The Supreme Court granted a stay, with a majority opinion by Justice Gorsuch that concluded EPA had not "reasonably explained" the plan and had failed to respond to public commenters who argued the rule would require reassessment if not all 23 states participated. The majority criticized EPA's final rule for not explaining why the number and identity of participating states would not affect the measures that maximize downwind air-quality improvements. The Court also rejected EPA's severability explanation that the rule could continue to operate "without regard to the number of states participating."

Panelists disagreed about whether the ruling represents a narrow procedural application of settled law or an intensification of judicial review. Professor Nick Bagley said the decision is "strictly speaking, it's a procedural error" in that the Court found EPA failed to respond to a specific comment, but he warned "there may be some substantive concerns lurking underneath" and that the opinion could encourage lower courts to scrutinize agencies with heightened detail. Bagley cautioned that the decision may create incentives for litigants and courts to "fly-speck" agency explanations.

Lisonbee Ho, a partner at Gibson Dunn and ACUS senior fellow, emphasized the majority's focus on meaningful opportunity to be heard under the Administrative Procedure Act: "How do you know if you've been heard? You're the agency. And that is you get a response from the agency that addresses your concern," she said, arguing agencies must do more than a perfunctory acknowledgment when commenters raise weighty concerns.

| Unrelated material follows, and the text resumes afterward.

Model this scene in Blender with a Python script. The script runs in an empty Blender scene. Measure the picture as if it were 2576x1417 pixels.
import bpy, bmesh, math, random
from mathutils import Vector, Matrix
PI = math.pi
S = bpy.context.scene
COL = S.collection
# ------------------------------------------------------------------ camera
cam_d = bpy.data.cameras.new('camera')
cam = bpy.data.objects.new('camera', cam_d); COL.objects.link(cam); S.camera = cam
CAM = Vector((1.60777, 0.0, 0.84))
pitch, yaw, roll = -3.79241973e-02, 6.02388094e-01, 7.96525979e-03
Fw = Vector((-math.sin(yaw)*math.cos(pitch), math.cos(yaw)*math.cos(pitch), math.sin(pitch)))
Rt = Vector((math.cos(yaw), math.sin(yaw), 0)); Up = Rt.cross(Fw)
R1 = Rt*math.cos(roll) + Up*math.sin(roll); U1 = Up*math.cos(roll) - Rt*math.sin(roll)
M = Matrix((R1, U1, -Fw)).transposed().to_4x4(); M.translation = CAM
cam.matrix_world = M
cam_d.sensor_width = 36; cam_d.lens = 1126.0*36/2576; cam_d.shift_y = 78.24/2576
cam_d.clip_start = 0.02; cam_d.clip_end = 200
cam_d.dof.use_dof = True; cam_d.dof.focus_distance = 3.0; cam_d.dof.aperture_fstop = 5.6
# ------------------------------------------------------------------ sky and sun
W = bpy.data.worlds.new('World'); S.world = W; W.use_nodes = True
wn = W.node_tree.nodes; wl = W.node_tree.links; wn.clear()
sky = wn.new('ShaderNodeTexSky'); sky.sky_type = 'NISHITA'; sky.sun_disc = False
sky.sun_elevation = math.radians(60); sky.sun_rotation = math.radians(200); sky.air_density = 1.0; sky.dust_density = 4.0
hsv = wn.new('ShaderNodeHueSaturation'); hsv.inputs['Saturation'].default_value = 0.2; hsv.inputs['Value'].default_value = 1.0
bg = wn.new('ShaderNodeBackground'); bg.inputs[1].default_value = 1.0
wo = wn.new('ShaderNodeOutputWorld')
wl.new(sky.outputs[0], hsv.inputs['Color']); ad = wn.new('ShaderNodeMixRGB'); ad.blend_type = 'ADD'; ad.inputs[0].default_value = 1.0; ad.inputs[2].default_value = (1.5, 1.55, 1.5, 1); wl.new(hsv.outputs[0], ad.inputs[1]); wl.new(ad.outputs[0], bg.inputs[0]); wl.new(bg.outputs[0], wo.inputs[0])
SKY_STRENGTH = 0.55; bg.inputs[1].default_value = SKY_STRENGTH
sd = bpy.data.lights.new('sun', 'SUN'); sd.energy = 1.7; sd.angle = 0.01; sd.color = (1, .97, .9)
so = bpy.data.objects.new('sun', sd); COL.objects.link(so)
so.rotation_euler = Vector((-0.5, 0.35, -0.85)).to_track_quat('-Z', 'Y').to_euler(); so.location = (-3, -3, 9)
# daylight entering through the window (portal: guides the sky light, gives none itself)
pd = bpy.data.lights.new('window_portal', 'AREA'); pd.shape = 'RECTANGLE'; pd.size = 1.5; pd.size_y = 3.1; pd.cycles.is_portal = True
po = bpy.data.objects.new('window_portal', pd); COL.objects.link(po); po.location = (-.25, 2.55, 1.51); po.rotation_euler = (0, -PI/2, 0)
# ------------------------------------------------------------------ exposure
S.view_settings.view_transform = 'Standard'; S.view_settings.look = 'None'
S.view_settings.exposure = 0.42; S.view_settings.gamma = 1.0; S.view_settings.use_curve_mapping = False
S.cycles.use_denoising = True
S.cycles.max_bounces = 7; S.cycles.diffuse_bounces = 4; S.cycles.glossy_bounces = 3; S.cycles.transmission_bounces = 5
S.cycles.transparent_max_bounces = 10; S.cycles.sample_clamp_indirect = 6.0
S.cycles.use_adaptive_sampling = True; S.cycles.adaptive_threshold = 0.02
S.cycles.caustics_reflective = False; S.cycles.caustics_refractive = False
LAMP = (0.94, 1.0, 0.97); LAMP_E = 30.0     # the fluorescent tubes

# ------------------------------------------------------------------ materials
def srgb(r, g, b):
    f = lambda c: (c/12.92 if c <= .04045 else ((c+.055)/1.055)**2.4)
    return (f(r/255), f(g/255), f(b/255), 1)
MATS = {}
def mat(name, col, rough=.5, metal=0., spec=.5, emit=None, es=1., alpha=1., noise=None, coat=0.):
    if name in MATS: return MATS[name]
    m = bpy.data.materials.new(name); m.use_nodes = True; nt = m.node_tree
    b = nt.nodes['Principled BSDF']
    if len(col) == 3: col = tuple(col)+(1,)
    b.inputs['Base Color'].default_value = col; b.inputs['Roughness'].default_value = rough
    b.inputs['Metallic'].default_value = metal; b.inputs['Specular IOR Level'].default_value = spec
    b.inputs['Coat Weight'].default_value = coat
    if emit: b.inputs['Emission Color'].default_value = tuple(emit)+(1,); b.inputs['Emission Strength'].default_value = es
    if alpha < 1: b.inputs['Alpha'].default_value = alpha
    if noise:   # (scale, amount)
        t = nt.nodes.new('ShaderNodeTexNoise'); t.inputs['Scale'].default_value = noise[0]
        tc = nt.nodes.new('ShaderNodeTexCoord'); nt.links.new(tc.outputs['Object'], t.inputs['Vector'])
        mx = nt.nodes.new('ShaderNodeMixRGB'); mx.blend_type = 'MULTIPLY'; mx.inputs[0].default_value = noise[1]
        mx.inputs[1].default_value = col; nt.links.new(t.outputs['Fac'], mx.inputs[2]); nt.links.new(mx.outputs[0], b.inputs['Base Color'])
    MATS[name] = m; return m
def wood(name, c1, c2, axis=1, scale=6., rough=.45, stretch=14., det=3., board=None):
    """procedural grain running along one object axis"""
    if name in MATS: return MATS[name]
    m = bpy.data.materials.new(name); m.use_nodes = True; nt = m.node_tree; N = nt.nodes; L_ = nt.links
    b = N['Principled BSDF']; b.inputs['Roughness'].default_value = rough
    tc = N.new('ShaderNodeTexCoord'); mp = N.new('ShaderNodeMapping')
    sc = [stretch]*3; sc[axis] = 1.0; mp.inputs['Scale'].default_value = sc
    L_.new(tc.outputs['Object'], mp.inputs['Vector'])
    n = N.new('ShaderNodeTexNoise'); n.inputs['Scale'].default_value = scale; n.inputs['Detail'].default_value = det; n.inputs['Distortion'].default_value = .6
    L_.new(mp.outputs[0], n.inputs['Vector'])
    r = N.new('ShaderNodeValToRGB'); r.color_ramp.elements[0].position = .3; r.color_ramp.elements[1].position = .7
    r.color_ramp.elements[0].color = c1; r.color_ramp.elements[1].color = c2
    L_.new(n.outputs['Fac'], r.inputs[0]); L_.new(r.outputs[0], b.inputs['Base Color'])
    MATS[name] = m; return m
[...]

The panel also examined the decision's procedural posture. Several panelists noted Ohio v. EPA reached the Supreme Court on an emergency application and was argued after substantial briefing; that posture raised questions about how broadly lower courts should treat the ruling as precedent. Bagley and others observed the Court's recitation of traditional stay factors but said modern practice often places outsized weight on "likelihood of success" and effectively conducts a merits preview at the stay stage.

On remedies and severability, Bagley and others discussed alternatives to full vacatur, including remand without vacatur. Bagley said remand without vacatur can be an appropriate, softer tool when an agency's explanatory failure appears fixable without altering the substantive policy. Matt Glooth, ACUS deputy research director, highlighted ACUS's Formal Recommendation 2018-2 on severability, which urges agencies to identify potentially severable parts early in rulemaking, address severability in notices of proposed rulemaking and final rules, and provide clear reasoned explanations to make severability arguments more persuasive in court.

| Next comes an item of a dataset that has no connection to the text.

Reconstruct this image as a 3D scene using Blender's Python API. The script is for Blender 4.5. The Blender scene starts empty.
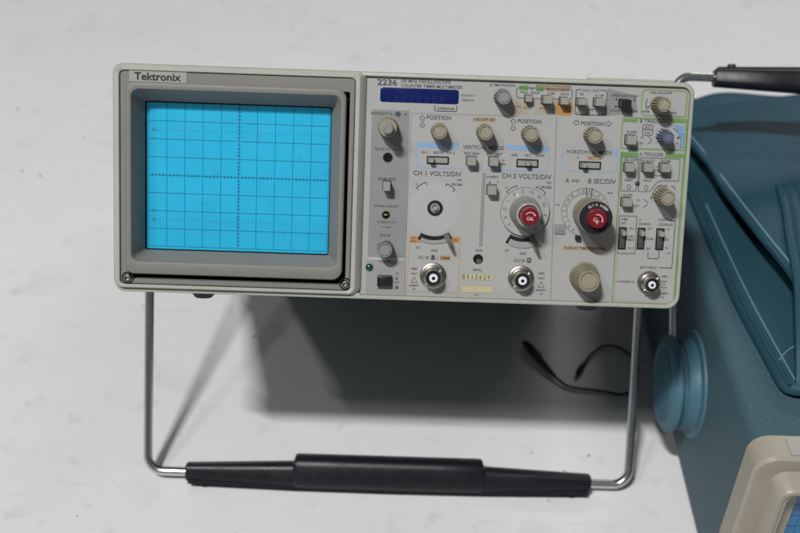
import bpy, bmesh, math, random
from mathutils import Vector, Matrix
random.seed(7)
SC = bpy.context.scene
COL = SC.collection
R = math.radians
# ------------------------------------------------------------------ camera, world, lamps, exposure
F_PX = 1132.75                                    # focal length in pixels of the 800 px wide photograph
TILT = R(29.08)                                   # how far the instrument leans back on its handle
HC = 274.6                                        # height of the front panel's centre over the table, mm
# rows: the instrument's own axes (right, up the panel, out of the panel) in world axes
AX = Matrix(((1, 0, 0), (0, math.sin(TILT), math.cos(TILT)), (0, -math.cos(TILT), math.sin(TILT))))
CAM_P = Vector((-8.74, 55.19, 631.11))            # camera position in the instrument's axes, mm
def rot(a, b, c):
    rz = Matrix(((math.cos(c), -math.sin(c), 0), (math.sin(c), math.cos(c), 0), (0, 0, 1)))
    rx = Matrix(((1, 0, 0), (0, math.cos(a), -math.sin(a)), (0, math.sin(a), math.cos(a))))
    ry = Matrix(((math.cos(b), 0, math.sin(b)), (0, 1, 0), (-math.sin(b), 0, math.cos(b))))
    return rz @ rx @ ry
RM = rot(.1567, .0149, -.0349)
CAM_W = AX.transposed() @ CAM_P + Vector((0, 0, HC))
cd = bpy.data.cameras.new('camera')
cam = bpy.data.objects.new('camera', cd); COL.objects.link(cam)
cam.matrix_world = Matrix.Translation(CAM_W * .001) @ ((RM @ AX).transposed()).to_4x4()
cd.sensor_width = 36; cd.lens = F_PX / 800 * 36
cd.clip_start = .01; cd.clip_end = 50
cd.dof.use_dof = True; cd.dof.focus_distance = .640; cd.dof.aperture_fstop = 8.0; cd.dof.aperture_blades = 7
SC.camera = cam
w = bpy.data.worlds.new('World'); SC.world = w; w.use_nodes = True
bg = w.node_tree.nodes['Background']; bg.inputs[0].default_value = (.93, .97, 1, 1); bg.inputs[1].default_value = .09
def lamp(name, loc, target, energy, sx, sy, color, spin=0):
    ld = bpy.data.lights.new(name, 'AREA'); ld.shape = 'RECTANGLE'; ld.size = sx; ld.size_y = sy
    ld.energy = energy; ld.color = color
    o = bpy.data.objects.new(name, ld); COL.objects.link(o); o.location = loc
    o.rotation_euler = (Vector(target) - Vector(loc)).to_track_quat('-Z', 'Y').to_euler()
    return o
lamp('fill_lamp', (-1.06, -1.95, 3.78), (0, .05, 0), 166, .48, .06, (1, .99, .97))
lamp('fill_lamp', (-2.00, -2.05, 3.60), (0, .05, 0), 30, .5, .06, (1, .99, .97))
lamp('fill_lamp', (1.0, 1.6, 1.5), (.3, .5, 0), 9, 1.0, .15, (1, .99, .97))  # unseen low fill lamp, added to brighten the far right of the table
SC.view_settings.view_transform = 'Standard'; SC.view_settings.look = 'None'
SC.view_settings.exposure = 0; SC.view_settings.gamma = 1

# ------------------------------------------------------------------ materials
def mat(name, col, rough=.5, metal=0, var=.06, vscale=60, bump=.0, bscale=900, coat=0, spec=.5, rvar=.08, dirt=None):
    m = bpy.data.materials.new(name); m.use_nodes = True
    nt = m.node_tree; N = nt.nodes; L = nt.links; b = N['Principled BSDF']
    tc = N.new('ShaderNodeTexCoord')
    n1 = N.new('ShaderNodeTexNoise'); n1.inputs['Scale'].default_value = vscale; n1.inputs['Detail'].default_value = 6
    L.new(tc.outputs['Object'], n1.inputs['Vector'])
    mx = N.new('ShaderNodeMix'); mx.data_type = 'RGBA'
    c = Vector(col[:3])
    mx.inputs['A'].default_value = (*(c * (1 - var)), 1); mx.inputs['B'].default_value = (*[min(1, x) for x in c * (1 + var)], 1)
    L.new(n1.outputs['Fac'], mx.inputs['Factor'])
    out = mx.outputs['Result']
    if dirt:
        n3 = N.new('ShaderNodeTexNoise'); n3.inputs['Scale'].default_value = dirt[1]; n3.inputs['Detail'].default_value = 9
        n3.inputs['Roughness'].default_value = .7
        L.new(tc.outputs['Object'], n3.inputs['Vector'])
        rp = N.new('ShaderNodeValToRGB'); rp.color_ramp.elements[0].position = dirt[2]; rp.color_ramp.elements[1].position = dirt[3]
        L.new(n3.outputs['Fac'], rp.inputs['Fac'])
        m2 = N.new('ShaderNodeMix'); m2.data_type = 'RGBA'
        ml = N.new('ShaderNodeMath'); ml.operation = 'MULTIPLY'; ml.inputs[1].default_value = dirt[4]
        L.new(rp.outputs['Color'], ml.inputs[0]); L.new(ml.outputs[0], m2.inputs['Factor'])
        L.new(out, m2.inputs['A']); m2.inputs['B'].default_value = (*dirt[0], 1); out = m2.outputs['Result']
    L.new(out, b.inputs['Base Color'])
    b.inputs['Metallic'].default_value = metal
    mr = N.new('ShaderNodeMapRange'); mr.inputs['To Min'].default_value = max(0, rough - rvar); mr.inputs['To Max'].default_value = min(1, rough + rvar)
    n2 = N.new('ShaderNodeTexNoise'); n2.inputs['Scale'].default_value = vscale * 2.3; L.new(tc.outputs['Object'], n2.inputs['Vector'])
    L.new(n2.outputs['Fac'], mr.inputs['Value']); L.new(mr.outputs['Result'], b.inputs['Roughness'])
    b.inputs['Coat Weight'].default_value = coat; b.inputs['Specular IOR Level'].default_value = spec
    if bump:
        nb = N.new('ShaderNodeTexNoise'); nb.inputs['Scale'].default_value = bscale; nb.inputs['Detail'].default_value = 4
        L.new(tc.outputs['Object'], nb.inputs['Vector'])
        bp = N.new('ShaderNodeBump'); bp.inputs['Strength'].default_value = bump; bp.inputs['Distance'].default_value = .001
        L.new(nb.outputs['Fac'], bp.inputs['Height']); L.new(bp.outputs['Normal'], b.inputs['Normal'])
    return m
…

Panelists said the ruling is likely to change how agencies and courts approach notice-and-comment disputes, even if it did not formally announce a new legal standard. Allison (Lisonbee) Ho and Bagley agreed that agencies face a difficult choice: increase the resources spent drafting more granular responses to comments or accept that the courts may demand further explanation and that litigation delays and stays remain possible.

The session closed with audience questions about whether State Farm remains good law, the precedential weight of the stay, and the appropriate scope of judicial remedies. Bagley noted remand without vacatur is a common DC Circuit practice to soften remedies where appropriate, while other panelists stressed the continuing importance of addressing weighty comments with meaningful, reasoned explanation. Chair Foyce closed by pointing listeners to ACUS resources and recorded videos at acus.gov.

The forum underscored a central tension: courts insist agencies provide reasoned responses to salient public comments, while agencies face practical limits on how exhaustively they can respond to high-volume notice-and-comment records. Panelists urged clearer severability statements and more focused explanations on core, weighty issues but warned that no single drafting fix guarantees immunity from intensified judicial scrutiny.